**The request**. Omit pictures and quote the listing below line by line, from its start through the line that holds "col = sc.collection".

**Information shown**.
———
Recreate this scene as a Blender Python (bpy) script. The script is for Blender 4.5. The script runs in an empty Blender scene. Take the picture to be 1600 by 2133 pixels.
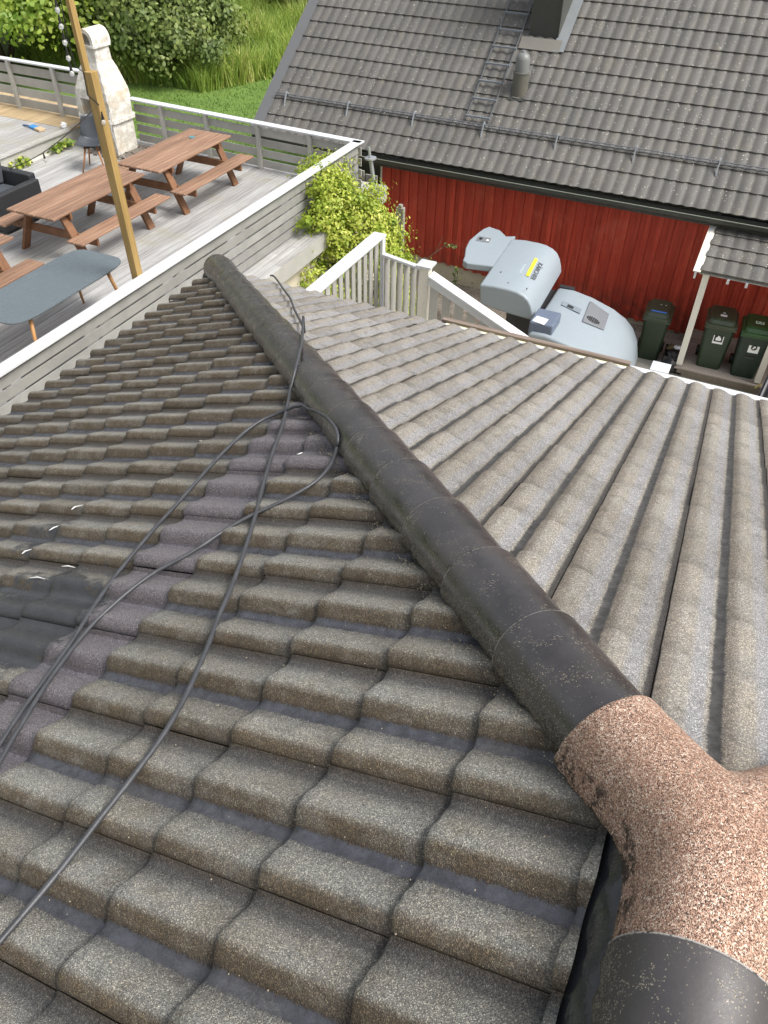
import bpy, bmesh, math, random
import numpy as np
from mathutils import Vector, Matrix
random.seed(7); rng = np.random.default_rng(11)
R = math.radians
sc = bpy.context.scene
col = sc.collection

# ------------------------------------------------------------------ camera
YAW, PITCH, ROLL = -0.4316364, 0.7410185, -0.0175324
CAM = Vector((-0.0762755, -0.4945315, 1.3865012))
fw = Vector((math.sin(YAW)*math.cos(PITCH), math.cos(YAW)*math.cos(PITCH), -math.sin(PITCH)))
r0 = fw.cross(Vector((0, 0, 1))).normalized(); d0 = fw.cross(r0)
c_, s_ = math.cos(ROLL), math.sin(ROLL)
rt = r0*c_ + d0*s_; dn = d0*c_ - r0*s_
cam_d = bpy.data.cameras.new('camera'); cam = bpy.data.objects.new('camera', cam_d); col.objects.link(cam)
M = Matrix.Identity(4)
for i in range(3):
    M[i][0] = rt[i]; M[i][1] = -dn[i]; M[i][2] = -fw[i]; M[i][3] = CAM[i]
cam.matrix_world = M
cam_d.sensor_fit = 'HORIZONTAL'; cam_d.sensor_width = 36; cam_d.lens = 36*1641.9/1600
cam_d.clip_start = 0.02; cam_d.clip_end = 600
sc.camera = cam

# ------------------------------------------------------------------ light
SUN_AZ, SUN_EL = R(88), R(54)          # azimuth measured from +y towards +x
w = bpy.data.worlds.new('World'); sc.world = w; w.use_nodes = True
nt = w.node_tree; nt.nodes.clear()
sky = nt.nodes.new('ShaderNodeTexSky'); sky.sky_type = 'NISHITA'; sky.sun_disc = False
sky.sun_elevation = SUN_EL; sky.sun_rotation = SUN_AZ; sky.air_density = 1.6; sky.dust_density = 5.0; sky.ozone_density = 1.0
hs = nt.nodes.new('ShaderNodeHueSaturation'); hs.inputs['Saturation'].default_value = 0.35
bg = nt.nodes.new('ShaderNodeBackground'); bg.inputs[1].default_value = 0.125
wo = nt.nodes.new('ShaderNodeOutputWorld')
nt.links.new(sky.outputs[0], hs.inputs['Color']); nt.links.new(hs.outputs[0], bg.inputs[0]); nt.links.new(bg.outputs[0], wo.inputs[0])
sl = bpy.data.lights.new('sun', 'SUN'); sl.energy = 2.0; sl.angle = R(20); sl.color = (1, .975, .93)
so = bpy.data.objects.new('sun', sl); col.objects.link(so)
sd = Vector((math.sin(SUN_AZ)*math.cos(SUN_EL), math.cos(SUN_AZ)*math.cos(SUN_EL), math.sin(SUN_EL)))
so.rotation_euler = sd.to_track_quat('Z', 'Y').to_euler(); so.location = (0, 0, 20)
vs = sc.view_settings; vs.view_transform = 'Standard'; vs.look = 'None'; vs.gamma = 1; vs.use_curve_mapping = False
vs.exposure = 0.70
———
**Worked solution**.
Recreate this scene as a Blender Python (bpy) script. The script is for Blender 4.5. The script runs in an empty Blender scene. Take the picture to be 1600 by 2133 pixels.
import bpy, bmesh, math, random
import numpy as np
from mathutils import Vector, Matrix
random.seed(7); rng = np.random.default_rng(11)
R = math.radians
sc = bpy.context.scene
col = sc.collection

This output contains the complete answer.